→ **Information provided**:
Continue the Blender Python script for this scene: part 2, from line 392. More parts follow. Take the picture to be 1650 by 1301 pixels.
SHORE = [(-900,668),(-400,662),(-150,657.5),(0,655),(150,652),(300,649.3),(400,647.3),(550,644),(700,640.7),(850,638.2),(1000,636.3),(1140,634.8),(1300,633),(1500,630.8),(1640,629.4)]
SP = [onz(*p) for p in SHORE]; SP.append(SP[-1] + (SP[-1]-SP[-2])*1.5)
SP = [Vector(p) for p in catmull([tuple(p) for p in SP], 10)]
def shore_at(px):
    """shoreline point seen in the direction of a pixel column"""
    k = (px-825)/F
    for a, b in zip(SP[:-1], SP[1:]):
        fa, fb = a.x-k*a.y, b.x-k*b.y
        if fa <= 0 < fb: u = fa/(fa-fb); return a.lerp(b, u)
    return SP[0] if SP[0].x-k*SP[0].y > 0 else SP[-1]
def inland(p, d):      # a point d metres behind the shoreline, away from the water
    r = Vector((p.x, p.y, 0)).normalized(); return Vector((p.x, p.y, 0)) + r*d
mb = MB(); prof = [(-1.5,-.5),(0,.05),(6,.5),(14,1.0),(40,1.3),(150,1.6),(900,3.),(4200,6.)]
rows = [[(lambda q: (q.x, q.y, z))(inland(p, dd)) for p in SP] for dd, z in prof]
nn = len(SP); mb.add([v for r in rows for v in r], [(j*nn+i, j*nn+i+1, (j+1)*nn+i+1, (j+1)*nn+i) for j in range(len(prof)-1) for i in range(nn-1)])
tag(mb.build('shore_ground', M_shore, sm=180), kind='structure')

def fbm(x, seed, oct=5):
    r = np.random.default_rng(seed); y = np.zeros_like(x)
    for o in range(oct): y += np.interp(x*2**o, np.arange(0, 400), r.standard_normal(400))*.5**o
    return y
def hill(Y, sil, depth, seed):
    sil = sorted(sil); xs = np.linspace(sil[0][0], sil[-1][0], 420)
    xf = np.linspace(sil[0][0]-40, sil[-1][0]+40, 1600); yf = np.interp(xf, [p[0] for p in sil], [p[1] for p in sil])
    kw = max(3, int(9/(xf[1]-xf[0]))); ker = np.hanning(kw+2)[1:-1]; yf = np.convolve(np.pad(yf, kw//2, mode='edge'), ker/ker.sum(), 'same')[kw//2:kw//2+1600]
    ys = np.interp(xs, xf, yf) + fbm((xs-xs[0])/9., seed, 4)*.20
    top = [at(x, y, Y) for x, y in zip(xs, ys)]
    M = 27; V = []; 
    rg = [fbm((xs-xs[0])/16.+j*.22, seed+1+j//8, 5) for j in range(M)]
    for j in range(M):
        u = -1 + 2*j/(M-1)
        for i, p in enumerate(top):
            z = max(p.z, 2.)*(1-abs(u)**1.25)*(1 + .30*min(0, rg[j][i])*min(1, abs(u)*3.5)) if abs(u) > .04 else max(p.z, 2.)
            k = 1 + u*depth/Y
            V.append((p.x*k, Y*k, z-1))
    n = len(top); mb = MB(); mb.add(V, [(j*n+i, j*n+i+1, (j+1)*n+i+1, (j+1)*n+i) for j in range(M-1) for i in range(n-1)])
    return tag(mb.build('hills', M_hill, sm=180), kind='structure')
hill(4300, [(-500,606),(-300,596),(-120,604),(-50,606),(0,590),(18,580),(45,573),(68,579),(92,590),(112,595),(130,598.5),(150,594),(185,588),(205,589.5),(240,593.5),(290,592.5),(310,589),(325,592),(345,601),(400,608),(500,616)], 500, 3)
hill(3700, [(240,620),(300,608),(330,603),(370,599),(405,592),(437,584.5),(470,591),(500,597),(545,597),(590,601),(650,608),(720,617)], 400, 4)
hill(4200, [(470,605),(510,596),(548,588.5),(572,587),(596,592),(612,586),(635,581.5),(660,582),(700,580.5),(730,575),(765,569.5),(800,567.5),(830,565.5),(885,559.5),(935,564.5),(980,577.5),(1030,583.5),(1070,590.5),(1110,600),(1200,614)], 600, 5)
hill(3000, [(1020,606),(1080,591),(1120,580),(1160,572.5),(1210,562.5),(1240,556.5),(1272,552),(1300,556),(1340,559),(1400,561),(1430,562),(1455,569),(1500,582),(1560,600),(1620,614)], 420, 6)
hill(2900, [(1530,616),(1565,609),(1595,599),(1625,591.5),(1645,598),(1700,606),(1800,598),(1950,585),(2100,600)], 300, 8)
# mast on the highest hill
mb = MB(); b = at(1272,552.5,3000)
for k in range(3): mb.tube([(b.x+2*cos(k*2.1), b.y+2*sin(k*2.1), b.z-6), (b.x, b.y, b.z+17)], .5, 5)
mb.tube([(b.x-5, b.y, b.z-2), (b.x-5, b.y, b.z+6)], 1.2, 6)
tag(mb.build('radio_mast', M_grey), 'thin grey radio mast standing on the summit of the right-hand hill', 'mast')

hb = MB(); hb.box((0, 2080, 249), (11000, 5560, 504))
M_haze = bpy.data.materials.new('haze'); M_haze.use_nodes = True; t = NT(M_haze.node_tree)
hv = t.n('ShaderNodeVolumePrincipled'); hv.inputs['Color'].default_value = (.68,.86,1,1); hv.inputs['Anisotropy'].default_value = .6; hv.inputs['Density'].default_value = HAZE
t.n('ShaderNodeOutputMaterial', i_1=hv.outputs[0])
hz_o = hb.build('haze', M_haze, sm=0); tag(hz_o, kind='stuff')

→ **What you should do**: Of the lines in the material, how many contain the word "from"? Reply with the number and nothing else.

→ **Response to this task**: 2